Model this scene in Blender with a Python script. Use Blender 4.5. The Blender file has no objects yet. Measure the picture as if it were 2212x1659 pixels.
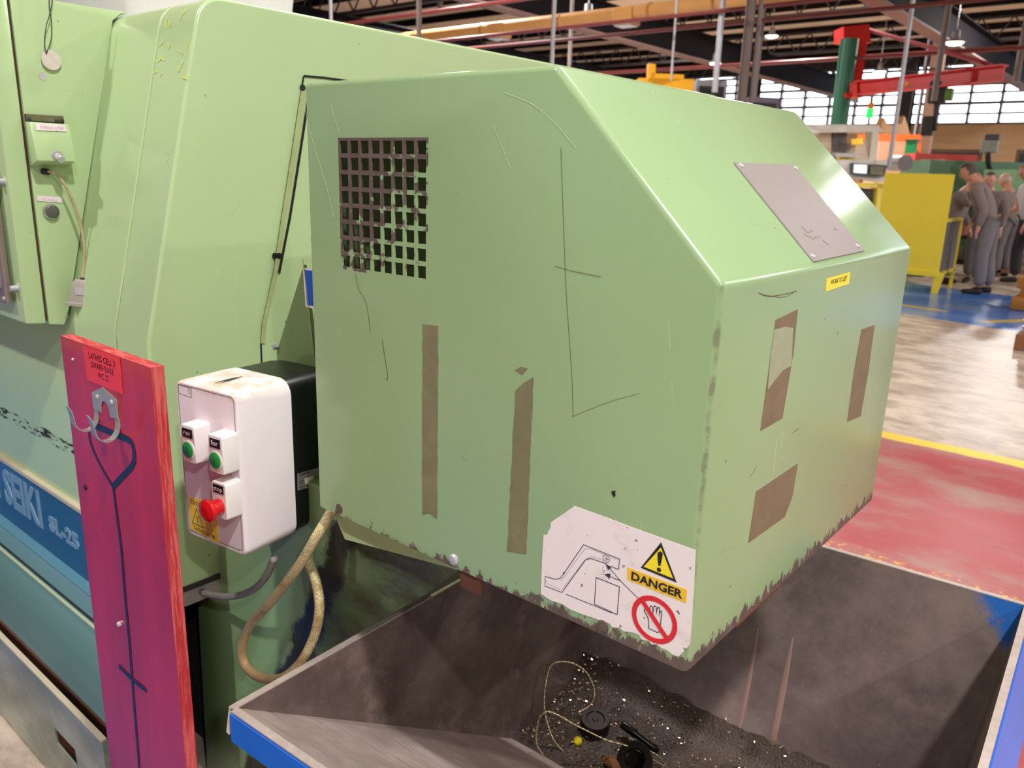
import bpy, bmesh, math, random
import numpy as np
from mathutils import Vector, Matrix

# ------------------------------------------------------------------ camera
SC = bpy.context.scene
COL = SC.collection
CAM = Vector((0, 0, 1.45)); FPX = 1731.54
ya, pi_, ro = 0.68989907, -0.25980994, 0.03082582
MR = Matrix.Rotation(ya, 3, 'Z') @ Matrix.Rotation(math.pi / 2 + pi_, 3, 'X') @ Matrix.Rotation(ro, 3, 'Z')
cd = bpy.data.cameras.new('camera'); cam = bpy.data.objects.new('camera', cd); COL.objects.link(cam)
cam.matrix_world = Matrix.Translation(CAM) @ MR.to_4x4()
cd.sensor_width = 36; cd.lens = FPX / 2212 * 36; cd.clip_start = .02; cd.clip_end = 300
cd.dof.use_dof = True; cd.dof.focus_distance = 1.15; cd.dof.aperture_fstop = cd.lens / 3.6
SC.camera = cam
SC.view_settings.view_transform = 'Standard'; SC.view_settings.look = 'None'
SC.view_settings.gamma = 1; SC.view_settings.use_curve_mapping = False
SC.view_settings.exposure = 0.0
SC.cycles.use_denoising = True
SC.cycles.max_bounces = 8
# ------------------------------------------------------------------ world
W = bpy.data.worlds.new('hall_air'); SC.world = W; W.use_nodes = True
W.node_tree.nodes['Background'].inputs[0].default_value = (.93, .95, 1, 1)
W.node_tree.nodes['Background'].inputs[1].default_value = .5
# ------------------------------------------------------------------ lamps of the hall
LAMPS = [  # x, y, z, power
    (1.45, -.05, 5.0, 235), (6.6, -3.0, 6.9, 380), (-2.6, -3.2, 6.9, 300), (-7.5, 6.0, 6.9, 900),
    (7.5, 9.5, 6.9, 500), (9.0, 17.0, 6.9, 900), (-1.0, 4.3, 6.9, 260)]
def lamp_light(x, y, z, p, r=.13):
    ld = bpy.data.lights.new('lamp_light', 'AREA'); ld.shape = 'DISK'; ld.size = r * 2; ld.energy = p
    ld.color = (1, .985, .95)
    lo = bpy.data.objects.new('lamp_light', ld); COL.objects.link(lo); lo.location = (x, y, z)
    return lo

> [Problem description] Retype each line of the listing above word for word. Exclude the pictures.

> [Correct result]
Model this scene in Blender with a Python script. Use Blender 4.5. The Blender file has no objects yet. Measure the picture as if it were 2212x1659 pixels.
import bpy, bmesh, math, random
import numpy as np
from mathutils import Vector, Matrix

# ------------------------------------------------------------------ camera
SC = bpy.context.scene
COL = SC.collection
CAM = Vector((0, 0, 1.45)); FPX = 1731.54
ya, pi_, ro = 0.68989907, -0.25980994, 0.03082582
MR = Matrix.Rotation(ya, 3, 'Z') @ Matrix.Rotation(math.pi / 2 + pi_, 3, 'X') @ Matrix.Rotation(ro, 3, 'Z')
cd = bpy.data.cameras.new('camera'); cam = bpy.data.objects.new('camera', cd); COL.objects.link(cam)
cam.matrix_world = Matrix.Translation(CAM) @ MR.to_4x4()
cd.sensor_width = 36; cd.lens = FPX / 2212 * 36; cd.clip_start = .02; cd.clip_end = 300
cd.dof.use_dof = True; cd.dof.focus_distance = 1.15; cd.dof.aperture_fstop = cd.lens / 3.6
SC.camera = cam
SC.view_settings.view_transform = 'Standard'; SC.view_settings.look = 'None'
SC.view_settings.gamma = 1; SC.view_settings.use_curve_mapping = False
SC.view_settings.exposure = 0.0
SC.cycles.use_denoising = True
SC.cycles.max_bounces = 8
# ------------------------------------------------------------------ world
W = bpy.data.worlds.new('hall_air'); SC.world = W; W.use_nodes = True
W.node_tree.nodes['Background'].inputs[0].default_value = (.93, .95, 1, 1)
W.node_tree.nodes['Background'].inputs[1].default_value = .5
# ------------------------------------------------------------------ lamps of the hall
LAMPS = [  # x, y, z, power
    (1.45, -.05, 5.0, 235), (6.6, -3.0, 6.9, 380), (-2.6, -3.2, 6.9, 300), (-7.5, 6.0, 6.9, 900),
    (7.5, 9.5, 6.9, 500), (9.0, 17.0, 6.9, 900), (-1.0, 4.3, 6.9, 260)]
def lamp_light(x, y, z, p, r=.13):
    ld = bpy.data.lights.new('lamp_light', 'AREA'); ld.shape = 'DISK'; ld.size = r * 2; ld.energy = p
    ld.color = (1, .985, .95)
    lo = bpy.data.objects.new('lamp_light', ld); COL.objects.link(lo); lo.location = (x, y, z)
    return lo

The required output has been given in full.